In deze uitspraak van het College van Beroep voor het bedrijfsleven op 3 december 2019, zaaknummer 18/2128, is het beroep van appellante, een biobrandstoffabriek, gegrond verklaard. Appellante had een aanvraag ingediend voor subsidie op grond van het Besluit Stimulering Duurzame Energieproductie (Besluit SDE), maar deze was door de minister van Economische Zaken en Klimaat afgewezen. De minister oordeelde dat de aanvraag niet uitvoerbaar en financieel haalbaar was, omdat het opgegeven eigen vermogen niet concreet beschikbaar zou zijn. Appellante betwistte deze afwijzing en voerde aan dat zij over voldoende eigen vermogen beschikte en dat de afgegeven intentieverklaringen een voldoende onderbouwing vormden voor de uitvoerbaarheid en financiële haalbaarheid van het project.
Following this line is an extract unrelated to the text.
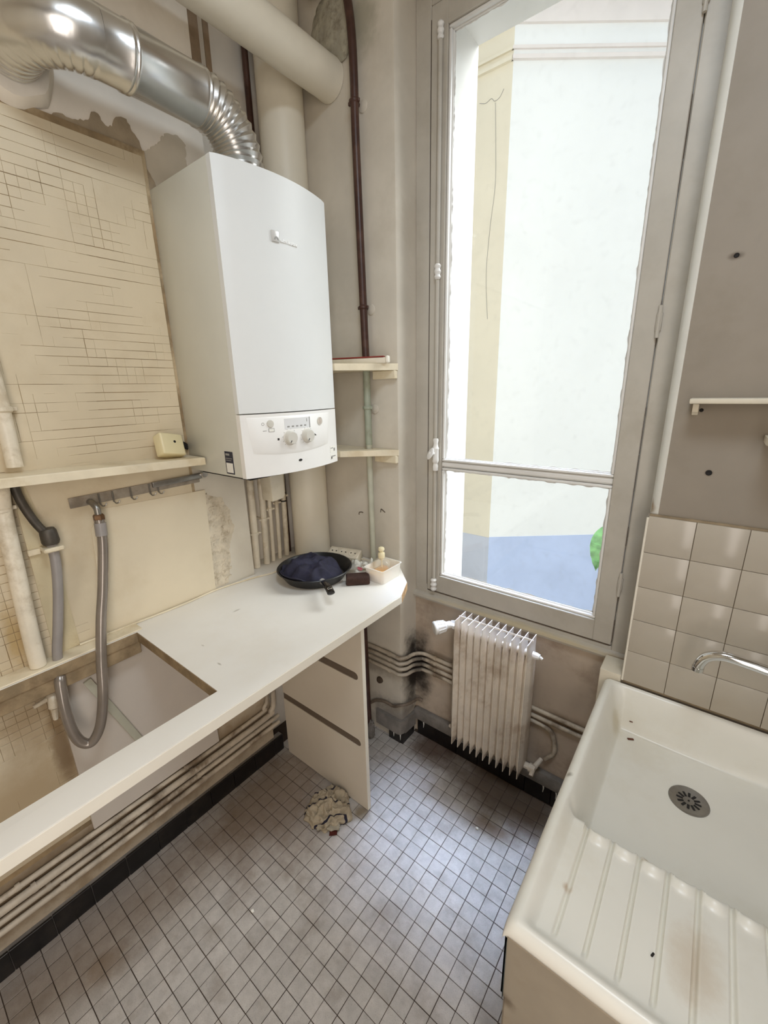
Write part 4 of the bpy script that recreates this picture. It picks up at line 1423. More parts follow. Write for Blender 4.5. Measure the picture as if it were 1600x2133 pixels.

Tijdens de zitting op 17 september 2019 werd duidelijk dat de minister onvoldoende had gemotiveerd waarom de aanloopkosten niet als eigen vermogen konden worden geactiveerd. Het College oordeelde dat de criteria in artikel 59 van het Besluit SDE niet in strijd zijn met hogere regelgeving en dat de termen 'uitvoerbaar' en 'financieel haalbaar' voldoende concreet zijn. Het College vernietigde het bestreden besluit en droeg de minister op om opnieuw te beslissen op de bezwaren van appellante, met inachtneming van de overwegingen in deze uitspraak. Tevens werd de minister veroordeeld in de proceskosten van appellante, vastgesteld op € 2.048,-.
De uitspraak benadrukt het belang van een zorgvuldige beoordeling van subsidieaanvragen en de noodzaak voor de overheid om duidelijk te motiveren waarom aanvragen worden afgewezen. Het College bevestigt dat de intentieverklaringen en de haalbaarheidsstudie van appellante voldoende basis bieden voor de aanvraag, en dat de minister niet voldoende onderbouwd heeft waarom de aanvraag niet zou voldoen aan de gestelde eisen.